_Material for this task_.

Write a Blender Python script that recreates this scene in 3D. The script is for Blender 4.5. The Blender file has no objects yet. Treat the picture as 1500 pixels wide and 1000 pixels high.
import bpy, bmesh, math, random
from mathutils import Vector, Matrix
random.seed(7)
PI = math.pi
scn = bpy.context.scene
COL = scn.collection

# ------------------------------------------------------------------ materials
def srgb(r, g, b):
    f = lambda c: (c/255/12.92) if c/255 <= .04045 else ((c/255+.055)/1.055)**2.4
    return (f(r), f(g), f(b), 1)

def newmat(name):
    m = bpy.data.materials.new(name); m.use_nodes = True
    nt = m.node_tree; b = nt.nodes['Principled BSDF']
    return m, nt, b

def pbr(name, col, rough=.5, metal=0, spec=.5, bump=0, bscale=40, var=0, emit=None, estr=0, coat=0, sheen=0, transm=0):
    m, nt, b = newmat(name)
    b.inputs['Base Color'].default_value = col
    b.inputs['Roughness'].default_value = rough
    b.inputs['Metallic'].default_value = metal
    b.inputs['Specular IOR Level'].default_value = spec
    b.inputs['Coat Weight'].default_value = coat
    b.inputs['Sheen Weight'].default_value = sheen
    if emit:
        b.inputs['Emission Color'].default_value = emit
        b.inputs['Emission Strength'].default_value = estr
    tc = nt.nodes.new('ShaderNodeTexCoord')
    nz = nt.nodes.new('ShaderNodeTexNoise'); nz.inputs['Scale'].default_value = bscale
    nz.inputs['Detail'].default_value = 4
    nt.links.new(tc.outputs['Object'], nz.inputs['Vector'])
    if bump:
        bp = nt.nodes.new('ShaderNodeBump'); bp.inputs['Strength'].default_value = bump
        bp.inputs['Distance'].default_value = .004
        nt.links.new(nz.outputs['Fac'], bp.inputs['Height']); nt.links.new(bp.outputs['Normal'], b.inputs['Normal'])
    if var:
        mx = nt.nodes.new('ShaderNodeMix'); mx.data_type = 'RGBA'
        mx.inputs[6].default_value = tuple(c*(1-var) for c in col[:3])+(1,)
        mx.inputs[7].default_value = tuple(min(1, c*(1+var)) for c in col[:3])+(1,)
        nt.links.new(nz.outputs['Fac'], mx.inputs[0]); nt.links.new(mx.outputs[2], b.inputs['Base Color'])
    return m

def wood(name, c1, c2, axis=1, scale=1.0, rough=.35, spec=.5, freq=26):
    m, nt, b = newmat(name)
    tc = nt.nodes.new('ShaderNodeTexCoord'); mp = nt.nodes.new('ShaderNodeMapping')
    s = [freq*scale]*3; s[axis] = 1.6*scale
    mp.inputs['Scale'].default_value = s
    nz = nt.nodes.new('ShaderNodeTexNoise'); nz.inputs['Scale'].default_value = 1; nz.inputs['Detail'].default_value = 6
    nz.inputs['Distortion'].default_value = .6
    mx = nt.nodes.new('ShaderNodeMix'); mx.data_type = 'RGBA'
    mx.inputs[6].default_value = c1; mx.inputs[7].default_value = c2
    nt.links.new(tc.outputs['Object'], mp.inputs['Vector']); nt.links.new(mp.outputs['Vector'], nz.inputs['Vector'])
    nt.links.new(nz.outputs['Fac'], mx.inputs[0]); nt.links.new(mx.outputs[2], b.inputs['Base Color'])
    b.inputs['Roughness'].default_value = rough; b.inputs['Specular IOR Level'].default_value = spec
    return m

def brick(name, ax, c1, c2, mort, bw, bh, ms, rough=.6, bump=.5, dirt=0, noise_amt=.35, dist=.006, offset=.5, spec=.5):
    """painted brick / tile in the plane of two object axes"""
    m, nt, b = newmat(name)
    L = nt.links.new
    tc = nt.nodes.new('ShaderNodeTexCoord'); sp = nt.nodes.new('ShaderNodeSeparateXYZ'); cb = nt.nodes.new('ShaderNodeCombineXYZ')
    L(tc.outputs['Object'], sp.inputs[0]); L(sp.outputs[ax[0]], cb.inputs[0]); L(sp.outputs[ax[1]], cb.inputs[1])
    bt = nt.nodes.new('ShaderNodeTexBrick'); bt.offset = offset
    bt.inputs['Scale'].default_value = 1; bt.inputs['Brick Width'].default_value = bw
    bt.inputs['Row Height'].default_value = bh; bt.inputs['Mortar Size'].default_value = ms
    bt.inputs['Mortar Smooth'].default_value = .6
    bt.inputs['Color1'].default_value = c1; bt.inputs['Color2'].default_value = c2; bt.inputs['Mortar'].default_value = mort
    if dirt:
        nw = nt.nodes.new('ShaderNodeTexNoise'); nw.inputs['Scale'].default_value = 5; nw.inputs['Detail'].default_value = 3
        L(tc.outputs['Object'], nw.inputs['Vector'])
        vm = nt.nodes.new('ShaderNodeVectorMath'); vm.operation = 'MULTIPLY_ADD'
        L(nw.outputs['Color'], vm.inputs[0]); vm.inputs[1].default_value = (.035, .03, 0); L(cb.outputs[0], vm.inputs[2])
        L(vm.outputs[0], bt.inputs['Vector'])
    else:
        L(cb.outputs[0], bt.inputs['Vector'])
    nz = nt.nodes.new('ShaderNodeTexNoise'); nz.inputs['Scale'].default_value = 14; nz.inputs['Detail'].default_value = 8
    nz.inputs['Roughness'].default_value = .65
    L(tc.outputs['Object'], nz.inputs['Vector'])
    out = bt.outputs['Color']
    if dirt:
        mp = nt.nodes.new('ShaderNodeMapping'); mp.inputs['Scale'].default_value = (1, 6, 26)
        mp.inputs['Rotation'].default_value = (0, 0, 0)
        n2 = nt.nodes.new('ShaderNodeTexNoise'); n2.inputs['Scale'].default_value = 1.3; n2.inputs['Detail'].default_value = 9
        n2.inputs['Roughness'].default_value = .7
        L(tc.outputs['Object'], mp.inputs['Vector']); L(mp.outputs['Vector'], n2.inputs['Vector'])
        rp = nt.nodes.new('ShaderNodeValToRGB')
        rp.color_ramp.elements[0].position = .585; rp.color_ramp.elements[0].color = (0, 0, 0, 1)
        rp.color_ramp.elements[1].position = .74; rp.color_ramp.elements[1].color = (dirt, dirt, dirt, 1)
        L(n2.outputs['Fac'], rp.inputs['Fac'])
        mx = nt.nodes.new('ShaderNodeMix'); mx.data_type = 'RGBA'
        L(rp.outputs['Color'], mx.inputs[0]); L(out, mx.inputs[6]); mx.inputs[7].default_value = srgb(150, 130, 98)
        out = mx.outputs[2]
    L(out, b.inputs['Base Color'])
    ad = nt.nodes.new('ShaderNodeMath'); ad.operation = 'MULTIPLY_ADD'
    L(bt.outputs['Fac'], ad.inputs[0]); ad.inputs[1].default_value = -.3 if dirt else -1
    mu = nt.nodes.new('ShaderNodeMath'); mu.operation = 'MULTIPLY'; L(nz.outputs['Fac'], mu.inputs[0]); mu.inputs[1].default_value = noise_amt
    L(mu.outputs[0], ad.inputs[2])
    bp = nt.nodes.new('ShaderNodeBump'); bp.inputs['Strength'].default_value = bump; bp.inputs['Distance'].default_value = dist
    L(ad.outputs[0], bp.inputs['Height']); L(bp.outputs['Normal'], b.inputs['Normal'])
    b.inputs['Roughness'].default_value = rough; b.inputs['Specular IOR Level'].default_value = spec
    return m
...
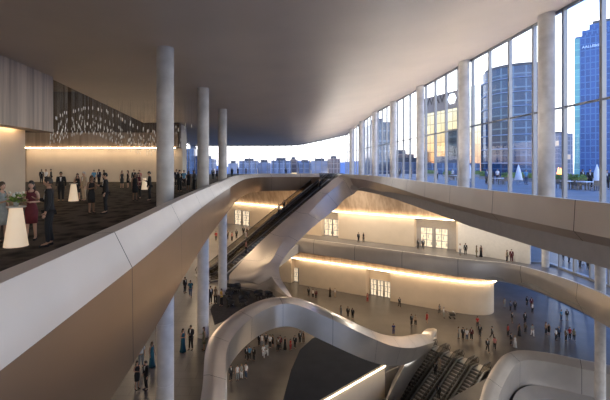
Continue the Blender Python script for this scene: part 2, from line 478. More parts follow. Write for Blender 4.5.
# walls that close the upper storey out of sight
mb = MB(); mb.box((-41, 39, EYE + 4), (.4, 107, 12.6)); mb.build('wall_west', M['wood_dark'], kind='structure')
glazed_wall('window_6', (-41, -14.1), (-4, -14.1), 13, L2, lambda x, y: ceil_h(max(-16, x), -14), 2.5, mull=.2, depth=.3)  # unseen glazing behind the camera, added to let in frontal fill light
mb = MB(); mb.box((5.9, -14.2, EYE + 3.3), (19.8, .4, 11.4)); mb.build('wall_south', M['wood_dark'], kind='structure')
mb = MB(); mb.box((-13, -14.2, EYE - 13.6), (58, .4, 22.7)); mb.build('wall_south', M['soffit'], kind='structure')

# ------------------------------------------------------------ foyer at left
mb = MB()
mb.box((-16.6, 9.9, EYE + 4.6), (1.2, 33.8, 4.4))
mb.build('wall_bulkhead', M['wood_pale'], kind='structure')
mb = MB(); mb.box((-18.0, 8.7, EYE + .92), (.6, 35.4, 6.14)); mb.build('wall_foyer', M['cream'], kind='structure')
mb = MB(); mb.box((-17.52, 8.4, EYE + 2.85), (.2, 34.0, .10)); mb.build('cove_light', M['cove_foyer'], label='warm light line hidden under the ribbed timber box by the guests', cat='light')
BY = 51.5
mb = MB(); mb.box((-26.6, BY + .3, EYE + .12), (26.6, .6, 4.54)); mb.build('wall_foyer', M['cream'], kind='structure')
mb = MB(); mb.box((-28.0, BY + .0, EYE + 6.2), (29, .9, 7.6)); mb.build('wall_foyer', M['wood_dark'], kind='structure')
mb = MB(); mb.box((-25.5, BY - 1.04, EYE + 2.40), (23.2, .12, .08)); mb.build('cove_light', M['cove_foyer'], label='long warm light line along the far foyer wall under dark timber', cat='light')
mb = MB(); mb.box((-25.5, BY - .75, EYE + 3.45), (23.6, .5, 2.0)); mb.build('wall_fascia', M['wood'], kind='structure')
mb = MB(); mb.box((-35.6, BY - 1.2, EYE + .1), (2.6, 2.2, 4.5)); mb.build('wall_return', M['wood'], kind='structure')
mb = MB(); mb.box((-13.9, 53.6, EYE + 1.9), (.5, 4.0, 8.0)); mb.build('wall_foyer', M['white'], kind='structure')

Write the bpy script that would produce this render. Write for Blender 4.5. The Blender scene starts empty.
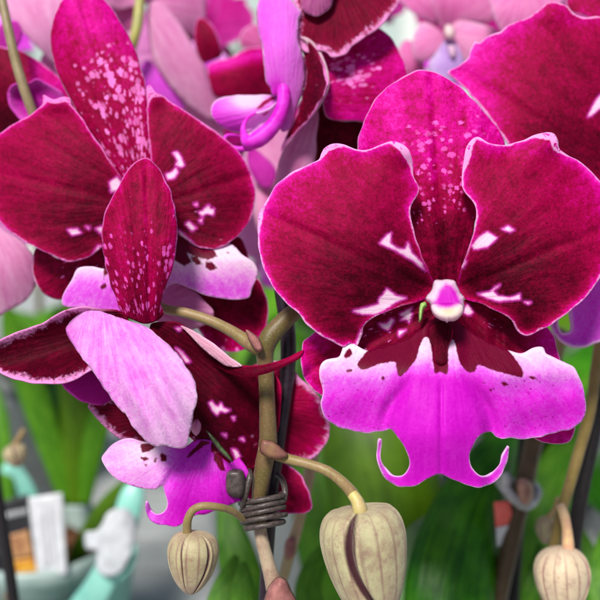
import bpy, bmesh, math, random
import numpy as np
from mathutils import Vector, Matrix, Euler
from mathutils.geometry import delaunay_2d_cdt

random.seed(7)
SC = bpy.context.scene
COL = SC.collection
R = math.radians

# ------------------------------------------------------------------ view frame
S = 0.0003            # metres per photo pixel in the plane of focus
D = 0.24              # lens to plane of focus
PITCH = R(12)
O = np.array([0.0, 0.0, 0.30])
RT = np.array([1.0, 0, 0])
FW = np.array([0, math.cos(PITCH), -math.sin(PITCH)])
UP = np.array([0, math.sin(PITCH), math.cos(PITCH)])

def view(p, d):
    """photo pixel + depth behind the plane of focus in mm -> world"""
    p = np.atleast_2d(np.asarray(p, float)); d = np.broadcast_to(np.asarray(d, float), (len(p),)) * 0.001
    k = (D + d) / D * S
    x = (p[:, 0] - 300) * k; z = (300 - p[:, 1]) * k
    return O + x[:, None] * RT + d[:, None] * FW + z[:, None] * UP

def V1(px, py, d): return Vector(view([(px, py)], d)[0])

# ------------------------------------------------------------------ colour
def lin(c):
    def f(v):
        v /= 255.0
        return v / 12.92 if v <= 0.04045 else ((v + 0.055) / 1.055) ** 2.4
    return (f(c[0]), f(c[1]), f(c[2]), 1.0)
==
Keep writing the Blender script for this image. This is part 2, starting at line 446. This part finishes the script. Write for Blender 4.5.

_What the exercise asks_. Quote nothing but the lines that run from the line containing "Write a Blender" through the line containing "return m, nt, b", keeping both of them word for word.

_Final result_.
Write a Blender Python script that recreates this scene in 3D. The script is for Blender 4.5. The Blender file has no objects yet. Treat the picture as 1500 pixels wide and 1000 pixels high.
import bpy, bmesh, math, random
from mathutils import Vector, Matrix
random.seed(7)
PI = math.pi
scn = bpy.context.scene
COL = scn.collection

# ------------------------------------------------------------------ materials
def srgb(r, g, b):
    f = lambda c: (c/255/12.92) if c/255 <= .04045 else ((c/255+.055)/1.055)**2.4
    return (f(r), f(g), f(b), 1)

def newmat(name):
    m = bpy.data.materials.new(name); m.use_nodes = True
    nt = m.node_tree; b = nt.nodes['Principled BSDF']
    return m, nt, b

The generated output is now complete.